According to the International Monetary Fund (IMF) the Latin American and Caribbean economy will contract by 0.5% this year, with the region divided between the north, which will suffer less than the south.
The IMF said that although this will be the second consecutive year that the region will experience a decline in growth (in 2015 there was a 0.1% decrease), in 2017 it is forecast that the economy of the region will grow by 1.5%.
The main reason for the decline in 2016 is the fall in price of raw materials and oil that has the effect of dividing the region into two which leads to substantial variations in the anticipated growth or decline.
In Mexico, Central America and the Caribbean there will be positive growth, benefitting from the recovery of the United States and low oil prices.
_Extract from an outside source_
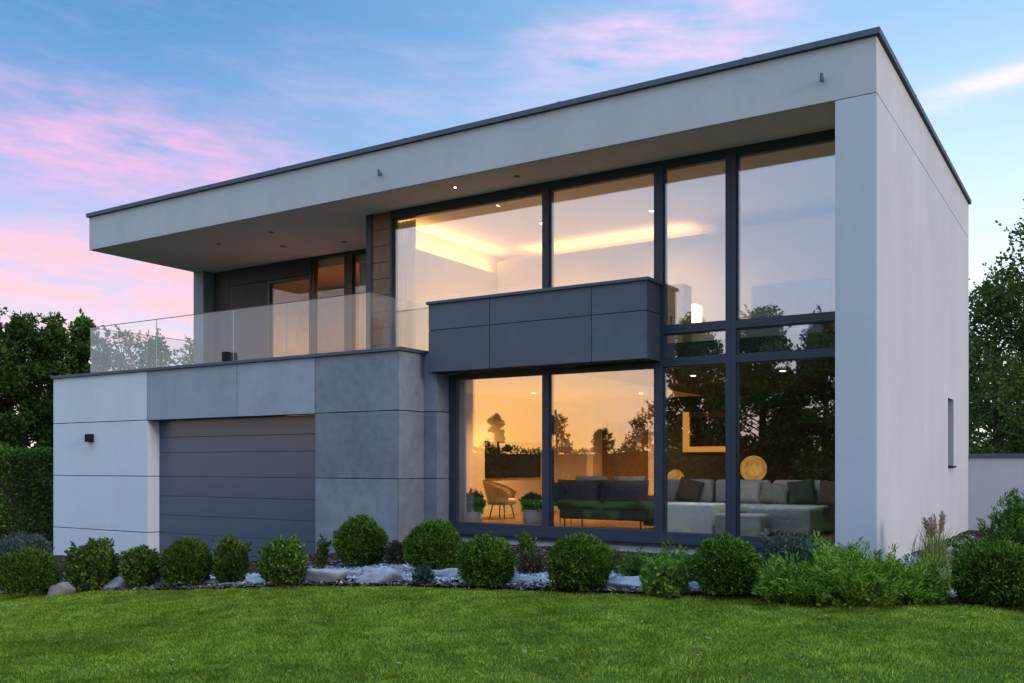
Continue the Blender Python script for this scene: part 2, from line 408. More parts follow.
# ------------------------------------------------------------------ ground
def build_ground():
    m, nt, out = newmat('turf'); v = mapping(nt)
    col = ramp(nt, noise(nt, v, 1.2, 5), [(.3, (.022, .045, .008)), (.7, (.05, .09, .016))])
    b = N(nt, 'ShaderNodeBsdfPrincipled'); b.inputs['Roughness'].default_value = 1; b.inputs['Specular IOR Level'].default_value = 0; L(nt, col, b.inputs['Base Color'])
    L(nt, bump(nt, noise(nt, v, 60, 4), .5, .02), b.inputs['Normal']); L(nt, b.outputs[0], out.inputs[0])
    near = np.arange(-32, 16.01, .4)
    xs = np.concatenate([[-900, -400, -160, -80, -50], near, [24, 40, 80, 160, 400, 900]])
    ys = np.concatenate([[-900, -400, -160, -80, -50, -34], np.arange(-26, 22.01, .4), [30, 50, 80, 160, 400, 900]])
    X, Y = np.meshgrid(xs, ys, indexing='ij'); Z = ground(X, Y)
    V = np.stack([X, Y, Z], -1).reshape(-1, 3)
    nx, ny = len(xs), len(ys); I = np.arange(nx*ny).reshape(nx, ny)
    Fc = np.stack([I[:-1, :-1], I[1:, :-1], I[1:, 1:], I[:-1, 1:]], -1).reshape(-1)
    tag(mesh_np('ground', V, Fc, 4, m, smooth=True), kind='structure')
    # planting bed
    m2, nt, out = newmat('bark mulch'); v = mapping(nt)
    vo = N(nt, 'ShaderNodeTexVoronoi'); vo.inputs['Scale'].default_value = 28; L(nt, v, vo.inputs['Vector'])
    sp = N(nt, 'ShaderNodeSeparateColor'); L(nt, vo.outputs['Color'], sp.inputs[0])
    col = ramp(nt, sp.outputs[0], [(.0, (.010, .007, .006)), (.6, (.035, .022, .018)), (.92, (.10, .065, .055)), (1, (.30, .26, .26))])
    b = N(nt, 'ShaderNodeBsdfPrincipled'); b.inputs['Roughness'].default_value = 1; b.inputs['Specular IOR Level'].default_value = 0; L(nt, col, b.inputs['Base Color'])
    L(nt, bump(nt, vo.outputs['Distance'], 1, .03), b.inputs['Normal']); L(nt, b.outputs[0], out.inputs[0])
    rs = np.arange(-12.5, 12.01, .2); ts = np.linspace(0, 1, 26)
    rg = np.random.default_rng(5)
    V = []
    for r in rs:
        e = edge(r) + .04*math.sin(r*5.1) + .03*math.sin(r*11.7); h = house_d(r) + .8
        d = e + (h - e)*ts
        X, Y = xy(r, d); z = ground_rd(r, d) + .03*np.clip((d-e)/.15, -1, 1) + .012*rg.standard_normal(len(d))
        z[0] -= .03
        V.append(np.stack([X, Y, z], -1))
    V = np.array(V); nx, ny = V.shape[:2]; I = np.arange(nx*ny).reshape(nx, ny)
    Fc = np.stack([I[:-1, :-1], I[1:, :-1], I[1:, 1:], I[:-1, 1:]], -1).reshape(-1)
    tag(mesh_np('planting_bed', V.reshape(-1, 3), Fc, 4, m2, smooth=True), kind='structure')
    # mulch chips
    n = 16000
    r = rg.uniform(-9, 7, n); d = edge(r) + .03 + np.abs(rg.normal(0, .5, n)); X, Y = xy(r, d); z = ground_rd(r, d) + .035
    a = rg.uniform(0, 6.28, n); ln = rg.uniform(.015, .05, n); wd = rg.uniform(.006, .018, n); tl = rg.normal(0, .3, n)
    c, s = np.cos(a), np.sin(a); P = np.stack([X, Y, z], -1)
    A = np.stack([c*ln, s*ln, tl*ln], -1); B = np.stack([-s*wd, c*wd, rg.normal(0, .3, n)*wd], -1)
    V = np.stack([P-A-B, P+A-B, P+A+B, P-A+B], 1).reshape(-1, 3)
    mc = mat_leaf('bark chips', (.012, .008, .007), (.05, .032, .026), (.26, .20, .19), 0, .9, 3)
    tag(mesh_np('bark_chips', V, np.arange(4*n), 4, mc), 'loose bark chips strewn along the front edge of the planting bed', 'bark mulch', kind='stuff')
build_ground()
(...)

Mexico is expected to grow by 2.4%, Guatemala 4 %, El Salvador, 2.5 %, Honduras, 3.5 %, Costa Rica, 4.2 % and Panama, 6.1%.
In the Caribbean, the Dominican Republic is anticipating growth of 5.4% this year and 4.5% in 2017, with Haiti at 2.3% and 3.3% in 2017.
At the other end of the scale, Brazil is expected to contract for a second year with minus 3.8% growth in 2016, the same as last year.
A separate World Bank report, “The Commodity Cycle in Latin America: Mirages and Dilemmas,” forecasts the region will contract by 0.9% in 2016. According to the report, South America, which has borne the brunt of the fall in commodity prices and in Chinese growth, is expected to contract by more than 2% this year, on the back of sharp recessions in Brazil and Venezuela. However, in Mexico, Central America and the Caribbean – which depend less on commodity exports and are more closely tied to the economic recovery in the United States – growth is expected to remain positive in 2016, coming in at 2.5%.